A coaching mindset helps you stay in touch with what is happening while helping your employees achieve great things for themselves and the organization. Asking the right questions encourages employees to think and take ownership, yet also gives you, as a manager, the opportunity to let employees know what you're thinking. Asking the right questions also helps you learn about what is going wrong-and right-throughout the organization.

One coaching manager, someone who has created a great deal of trust in his organization, sends an e-mail to all project participants at the end of each engagement. The e-mail says, "Tell us three things that went well, and three things that didn't go well, and three things that you have learned from the last project." E-mails come in from participants all over the world, and he distills the information and sends it back out to everyone else. He and his team then hold coaching discussions, as needed, on good learning opportunities and important problems. This coaching manager is known as a worldwide resource in his area, because his knowledge of customers and business processes is so deep.

Will coaching enhance your brand in every firm?

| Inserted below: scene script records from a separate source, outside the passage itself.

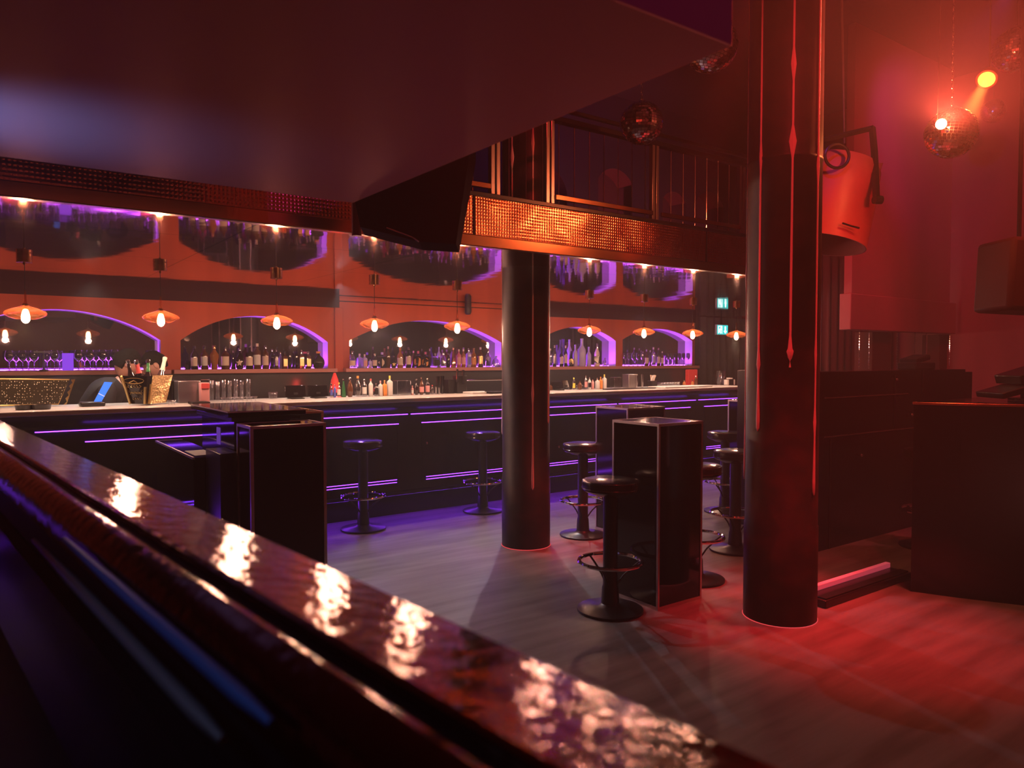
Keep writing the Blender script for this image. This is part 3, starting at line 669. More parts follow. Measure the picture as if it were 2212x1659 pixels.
# lilac reflections painted as emissive panels on the far wall
for (x, y, wd, hh, D), lab in (((1890, 227, 24, 50, 9), 'largest painted lilac reflection right of the thick column'), ((1927, 130, 11, 38, 9.5), 'dim narrow painted reflection above the lilac one'), ((1879, 147, 4, 22, 9.5), 'thinnest blue painted reflection near the lilac one')):
    p = onX(x, y, XE-.03); k = mpp(p.x, p.y); b = BM(); box(b, -.015, .015, -wd*k/2*1.4, wd*k/2*1.4, -hh*k/2, hh*k/2, Matrix.Translation(p)); tag(obj('wall_reflection', b, 'lilac', bevel=.004), lab, 'wall lamp', 'small painted reflections on the red wall')

# ------------------------------------------------------------------ far right lounge
b = BM(); pa, pb = onY(1838, 670, 4.9), onY(2079, 670, 4.9)
za, zb = onY(1838, 712, 4.9).z, onY(1838, 633, 4.9).z
box(b, pa.x, min(pb.x+.1, 11.4), 4.9, 5.05, za, zb); o = obj('bulkhead', b, 'redwall', bevel=.01); tag(o, 'boxed bulkhead hanging over the pillars in the red lounge', 'bulkhead')
b = BM(); box(b, pa.x+.1, min(pb.x, 11.3), 4.95, 5.05, zb, ZR-.004); o = obj('bulkhead_riser', b, 'redwall', smooth=False); tag(o, 'plain red riser above the boxed bulkhead', 'bulkhead')
for px0, px1, lab in ((1885, 1925, 'dark square pillar left under the bulkhead in the red lounge'), (2030, 2065, 'dark square pillar right under the bulkhead in the red lounge')):
    p0_, p1_ = onY(px0, 740, 5.1), onY(px1, 740, 5.1); b = BM(); box(b, p0_.x, p1_.x, 5.1, 5.35, 0, za); tag(obj('square_pillar', b, 'walldk', bevel=.01), lab, 'pillar', 'square pillars in the lounge')
for k_, (px, y0, y1) in enumerate(((1852, 712, 797), (1873, 712, 797), (1933, 722, 797), (1972, 715, 765), (1997, 718, 765), (2047, 728, 790))):
    p0_, p1_ = onY(px, y0, 5.0), onY(px, y1, 5.0); b = BM(); n = 14
    tube(b, [(p0_.x, 4.97, za), (p0_.x, 4.97, p1_.z)], .004, 6)
    for i in range(n): ell(b, (p0_.x, 4.97, p1_.z+(za-p1_.z)*(i+.5)/n), .009, .009, .012, 8, 6)
    o = obj('hanging_beads', b, 'chrome'); tag(o, 'glinting bead string, %s from the left under the lounge bulkhead' % ORD[k_], 'bead string', 'bead strings under the bulkhead')
def drape(name, label, p0, p1, z0, z1, n=40, amp=.04, mat='drape'):
    b = BM(); p0, p1 = Vector(p0), Vector(p1); d = (p1-p0); nn = Vector((-d.y, d.x)).normalized(); rows = []
    for i in range(n*4+1):
        f = i/(n*4); q = p0+d*f+nn*amp*sin(f*n*2*pi/2)*(.7+.3*sin(f*9)); rows.append((b.verts.new((q.x, q.y, z0)), b.verts.new((q.x, q.y, z1))))
    for a, c in zip(rows, rows[1:]): b.faces.new((a[0], c[0], c[1], a[1]))
    r = bmesh.ops.solidify(b, geom=b.faces[:], thickness=.01)
    return tag(obj(name, b, mat, ang=80), label, 'curtain')
drape('hanging_curtain', 'grey pleated curtain closing the wall right of the fifth arch', (10.05, 8.42), (11.5, 8.42), 0, 2.24, 16, .05)
drape('hanging_curtain', 'red-lit pleated curtain across the lounge behind the pillars', (9.7, 5.95), (11.5, 5.8), 0, 3.0, 22, .05, 'redwall')
# dark hanging speaker at the right
t = thing('hanging_speaker', 'dark loudspeaker hanging at the right frame edge above the mixer', 'speaker', (0, 0, 0))
b = BM(); mx = Matrix.Translation(at(2215, 615, 5.2)) @ Matrix.Rotation(ang, 4, 'Z') @ Matrix.Rotation(.05, 4, 'Y')
box(b, -.24, .3, -.2, .2, -.2, .3, mx); obj('cabinet', b, 'walldk', t, bevel=.03)
b = BM(); p = at(2200, 560, 5.2); tube(b, [p, (p.x, p.y, ZR)], .015, 8); obj('hanging_pole', b, 'blackpaint', t)

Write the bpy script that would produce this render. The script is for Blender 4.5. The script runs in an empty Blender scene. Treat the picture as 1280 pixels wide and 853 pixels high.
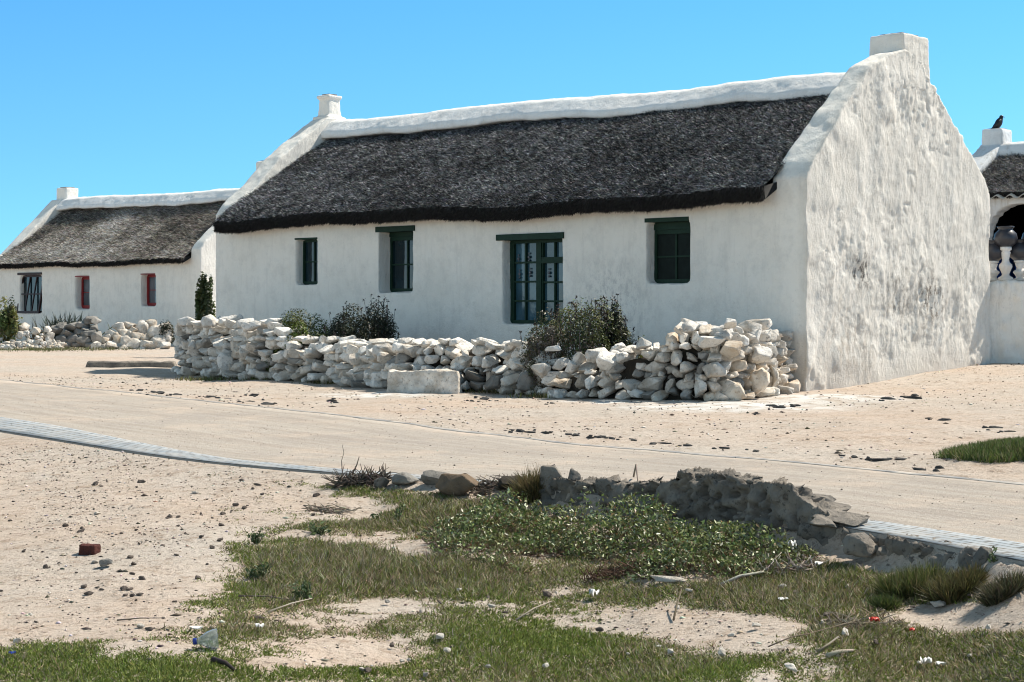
import bpy, bmesh, math, random
import numpy as np
from mathutils import Vector, Matrix, Euler

rng = np.random.default_rng(11)
random.seed(5)
SC = bpy.context.scene
COL = SC.collection

# ------------------------------------------------------------------ camera / pixel helpers (photo is 1280x853)
FPX, HY, CX, CAMZ = 2200.0, 385.0, 640.0, 1.02

# ------------------------------------------------------------------ vectorised noise
def _hash(ix, iy, iz, seed):
    h = (ix * 374761393 + iy * 668265263 + iz * 1274126177 + seed * 974711) & 0x7fffffff
    h = ((h ^ (h >> 13)) * 1103515245 + 12345) & 0x7fffffff
    h = ((h ^ (h >> 15)) * 69069 + 1) & 0x7fffffff
    return (h & 0xffffff) / float(0xffffff)

def vnoise(p, seed=0):
    p = np.asarray(p, dtype=np.float64)
    i = np.floor(p).astype(np.int64); f = p - i
    f = f * f * f * (f * (f * 6 - 15) + 10)
    out = 0
    for dx in (0, 1):
        wx = f[:, 0] if dx else 1 - f[:, 0]
        for dy in (0, 1):
            wy = f[:, 1] if dy else 1 - f[:, 1]
            for dz in (0, 1):
                wz = f[:, 2] if dz else 1 - f[:, 2]
                out = out + wx * wy * wz * _hash(i[:, 0] + dx, i[:, 1] + dy, i[:, 2] + dz, seed)
    return out * 2 - 1

def fbm(p, oct=3, seed=0, gain=.5):
    p = np.asarray(p, dtype=np.float64)
    o = 0; a = 1; t = 0
    for k in range(oct):
        o = o + a * vnoise(p * (2.03 ** k) + 17.3 * k, seed + k); t += a; a *= gain
    return o / t

def sstep(a, b, x):
    t = np.clip((x - a) / (b - a), 0, 1)
    return t * t * (3 - 2 * t)

# ------------------------------------------------------------------ mesh helpers
def mesh_from(name, v, f, smooth=False, col=None):
    """v (N,3); f (M,k) array or list of lists; col (N,3) optional per-vertex colour of the thing itself"""
    me = bpy.data.meshes.new(name)
    v = np.asarray(v, dtype=np.float32)
    if isinstance(f, np.ndarray):
        k = f.shape[1]
        me.vertices.add(len(v)); me.vertices.foreach_set('co', v.ravel())
        me.loops.add(f.size); me.loops.foreach_set('vertex_index', f.astype(np.int32).ravel())
        me.polygons.add(len(f)); me.polygons.foreach_set('loop_start', (np.arange(len(f)) * k).astype(np.int32))
        me.update(calc_edges=True)
    else:
        me.from_pydata([tuple(map(float, q)) for q in v], [], [tuple(q) for q in f]); me.update()
    if col is not None:
        a = me.color_attributes.new('tint', 'FLOAT_COLOR', 'POINT')
        c = np.ones((len(v), 4), dtype=np.float32); c[:, :3] = col
        a.data.foreach_set('color', c.ravel())
    if smooth:
        me.polygons.foreach_set('use_smooth', np.ones(len(me.polygons), dtype=bool))
    me.validate()
    return me

class MB:
    def __init__(s): s.v = []; s.f = []
    def box(s, x0, x1, y0, y1, z0, z1, top=1.0):
        b = len(s.v); cx, cy = (x0 + x1) / 2, (y0 + y1) / 2
        for z, k in ((z0, 1), (z1, top)):
            for x, y in ((x0, y0), (x1, y0), (x1, y1), (x0, y1)):
                s.v.append((cx + (x - cx) * k, cy + (y - cy) * k, z))
        s.f += [[b, b+3, b+2, b+1], [b+4, b+5, b+6, b+7]] + [[b+i, b+(i+1) % 4, b+4+(i+1) % 4, b+4+i] for i in range(4)]
        return s
    def prism_x(s, prof, x0, x1):
        """profile list of (y,z) counter-clockwise seen from +x"""
        b = len(s.v); n = len(prof)
        for x in (x0, x1):
            for y, z in prof: s.v.append((x, y, z))
        s.f.append([b + n - 1 - i for i in range(n)]); s.f.append([b + n + i for i in range(n)])
        s.f += [[b+i, b+(i+1) % n, b+n+(i+1) % n, b+n+i] for i in range(n)]
        return s
    def sections(s, secs):
        """closed loft through equal-length sections (each a loop of 3d points)"""
        b = len(s.v); n = len(secs[0]); m = len(secs)
        for sec in secs: s.v += [tuple(p) for p in sec]
        for k in range(m - 1):
            for i in range(n):
                s.f.append([b+k*n+i, b+k*n+(i+1) % n, b+(k+1)*n+(i+1) % n, b+(k+1)*n+i])
        s.f.append([b + n - 1 - i for i in range(n)]); s.f.append([b + (m-1)*n + i for i in range(n)])
        return s
    def tube(s, pts, r0, r1=None, n=5, cap=True):
        r1 = r0 if r1 is None else r1
        pts = [Vector(p) for p in pts]; m = len(pts); secs = []
        for k, p in enumerate(pts):
            d = (pts[min(k+1, m-1)] - pts[max(k-1, 0)])
            d = d.normalized() if d.length > 1e-9 else Vector((0, 0, 1))
            a = d.cross(Vector((.31, .77, .55))).normalized(); b_ = d.cross(a)
            r = r0 + (r1 - r0) * k / max(1, m - 1)
            secs.append([p + (a * math.cos(t) + b_ * math.sin(t)) * r for t in [2 * math.pi * i / n for i in range(n)]])
        return s.sections(secs)
    def lathe(s, prof, n=20, c=(0, 0, 0)):
        b = len(s.v); m = len(prof)
        for r, z in prof:
            for i in range(n):
                t = 2 * math.pi * i / n
                s.v.append((c[0] + r * math.cos(t), c[1] + r * math.sin(t), c[2] + z))
        for k in range(m - 1):
            for i in range(n):
                s.f.append([b+k*n+i, b+k*n+(i+1) % n, b+(k+1)*n+(i+1) % n, b+(k+1)*n+i])
        s.f.append([b + n - 1 - i for i in range(n)]); s.f.append([b + (m-1)*n + i for i in range(n)])
        return s
    def mesh(s, name, smooth=False): return mesh_from(name, np.array(s.v), s.f, smooth)

def remeshed(name, mb, voxel, smooth_it=2, disp=None, factor=.5):
    me = mb.mesh(name + '_raw')
    o = bpy.data.objects.new(name + '_tmp', me); COL.objects.link(o)
    m = o.modifiers.new('r', 'REMESH'); m.mode = 'VOXEL'; m.voxel_size = voxel; m.use_smooth_shade = True
    if smooth_it:
        q = o.modifiers.new('s', 'SMOOTH'); q.factor = factor; q.iterations = smooth_it
    dg = bpy.context.evaluated_depsgraph_get()
    out = bpy.data.meshes.new_from_object(o.evaluated_get(dg)); out.name = name
    bpy.data.objects.remove(o); bpy.data.meshes.remove(me)
    if disp: displace(out, disp)
    out.polygons.foreach_set('use_smooth', np.ones(len(out.polygons), dtype=bool))
    return out

def displace(me, disp):
    n = len(me.vertices)
    v = np.empty(n * 3, np.float32); me.vertices.foreach_get('co', v); v = v.reshape(-1, 3)
    nn = np.empty(n * 3, np.float32); me.vertex_normals.foreach_get('vector', nn); nn = nn.reshape(-1, 3)
    v = v + nn * disp(v.astype(np.float64), nn)[:, None]
    me.vertices.foreach_set('co', v.astype(np.float32).ravel()); me.update()

def obj(name, me, mat=None, parent=None, loc=None, rot=None, scale=None):
    if isinstance(me, MB): me = me.mesh(name)
    o = bpy.data.objects.new(name, me); COL.objects.link(o)
    if mat is not None and len(me.materials) == 0: me.materials.append(mat)
    if parent is not None: o.parent = parent
    if loc is not None: o.location = loc
    if rot is not None: o.rotation_euler = rot
    if scale is not None: o.scale = scale
    return o

def tag(o, label, cat, group=None, kind=None):
    if label: o['label'] = label
    if cat: o['category'] = cat
    if group: o['group'] = group
    if kind: o['kind'] = kind
    return o

def thing(name, label, cat, loc=(0, 0, 0), rotz=0, group=None):
    o = bpy.data.objects.new(name, None); COL.objects.link(o)
    o.empty_display_size = .2
    o.location = loc; o.rotation_euler = (0, 0, rotz)
    return tag(o, label, cat, group)

def structure(name, me, mat):
    o = obj(name, me, mat); o['kind'] = 'structure'; return o

# ------------------------------------------------------------------ materials
class G:
    """tiny node-graph helper"""
    def __init__(s, name):
        s.m = bpy.data.materials.new(name); s.m.use_nodes = True
        s.t = s.m.node_tree; s.n = s.t.nodes; s.n.clear()
        s.out = s.n.new('ShaderNodeOutputMaterial'); s.b = s.n.new('ShaderNodeBsdfPrincipled')
        s.t.links.new(s.b.outputs[0], s.out.inputs[0])
        s.tc = s.n.new('ShaderNodeTexCoord')
    def L(s, a, b): s.t.links.new(a, b)
    def pos(s, scale=(1, 1, 1), kind='Object', rot=(0, 0, 0)):
        mp = s.n.new('ShaderNodeMapping'); mp.inputs['Scale'].default_value = scale; mp.inputs['Rotation'].default_value = rot
        s.L(s.tc.outputs[kind], mp.inputs[0]); return mp.outputs[0]
    def world(s):
        return s.n.new('ShaderNodeNewGeometry').outputs['Position']
    def scaled(s, vec, scale):
        mp = s.n.new('ShaderNodeMapping'); mp.inputs['Scale'].default_value = scale; s.L(vec, mp.inputs[0]); return mp.outputs[0]
    def noise(s, vec, scale, detail=4, rough=.6):
        x = s.n.new('ShaderNodeTexNoise'); x.inputs['Scale'].default_value = scale
        x.inputs['Detail'].default_value = detail; x.inputs['Roughness'].default_value = rough
        s.L(vec, x.inputs['Vector']); return x.outputs['Fac']
    def vor(s, vec, scale, feature='F1', out='Distance'):
        x = s.n.new('ShaderNodeTexVoronoi'); x.feature = feature; x.inputs['Scale'].default_value = scale
        s.L(vec, x.inputs['Vector']); return x.outputs[out]
    def ramp(s, fac, stops):
        r = s.n.new('ShaderNodeValToRGB'); e = r.color_ramp.elements
        while len(e) < len(stops): e.new(.5)
        for k, (p, c) in enumerate(stops):
            e[k].position = p
            e[k].color = (c, c, c, 1) if isinstance(c, (int, float)) else (*c, 1)
        s.L(fac, r.inputs[0]); return r.outputs[0]
    def mix(s, fac, a, b, mode='MIX'):
        m = s.n.new('ShaderNodeMix'); m.data_type = 'RGBA'; m.blend_type = mode
        for val, i in ((fac, 0), (a, 6), (b, 7)):
            if isinstance(val, (int, float)): m.inputs[i].default_value = val if i == 0 else (val, val, val, 1)
            elif isinstance(val, tuple): m.inputs[i].default_value = (*val, 1)
            else: s.L(val, m.inputs[i])
        return m.outputs[2]
    def math(s, op, a, b=0.0, clamp=False):
        m = s.n.new('ShaderNodeMath'); m.operation = op; m.use_clamp = clamp
        for val, i in ((a, 0), (b, 1)):
            if isinstance(val, (int, float)): m.inputs[i].default_value = val
            else: s.L(val, m.inputs[i])
        return m.outputs[0]
    def attr(s, name='tint'):
        a = s.n.new('ShaderNodeAttribute'); a.attribute_name = name; return a.outputs['Color']
    def rand(s): return s.n.new('ShaderNodeObjectInfo').outputs['Random']
    def sep(s, vec):
        x = s.n.new('ShaderNodeSeparateXYZ'); s.L(vec, x.inputs[0]); return x.outputs
    def blob(s, vec, c, r):
        """soft spot of radius r around c, 1 in the middle"""
        d = s.n.new('ShaderNodeVectorMath'); d.operation = 'DISTANCE'; s.L(vec, d.inputs[0]); d.inputs[1].default_value = c
        return s.math('SUBTRACT', 1.0, s.math('DIVIDE', d.outputs['Value'], r), True)
    def bump(s, h, strength=.5, dist=.01, prev=None):
        b = s.n.new('ShaderNodeBump'); b.inputs['Strength'].default_value = strength; b.inputs['Distance'].default_value = dist
        s.L(h, b.inputs['Height'])
        if prev is not None: s.L(prev, b.inputs['Normal'])
        s.L(b.outputs[0], s.b.inputs['Normal']); return b.outputs[0]
    def done(s, color, rough=.9, spec=.2):
        if isinstance(color, tuple): s.b.inputs['Base Color'].default_value = (*color, 1)
        else: s.L(color, s.b.inputs['Base Color'])
        if isinstance(rough, (int, float)): s.b.inputs['Roughness'].default_value = rough
        else: s.L(rough, s.b.inputs['Roughness'])
        s.b.inputs['Specular IOR Level'].default_value = spec
        return s.m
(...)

Although there are some companies that value the kind of coaching described here, senior management of other firms may not care whether you as a manager are effective at developing talent. However, great coaching managers can be found in even the most hostile developmental environments. The word still gets out. Employees still want to work for them, and they still get good business results. And of course, good business results will help you build your brand as a manager in even the most difficult settings.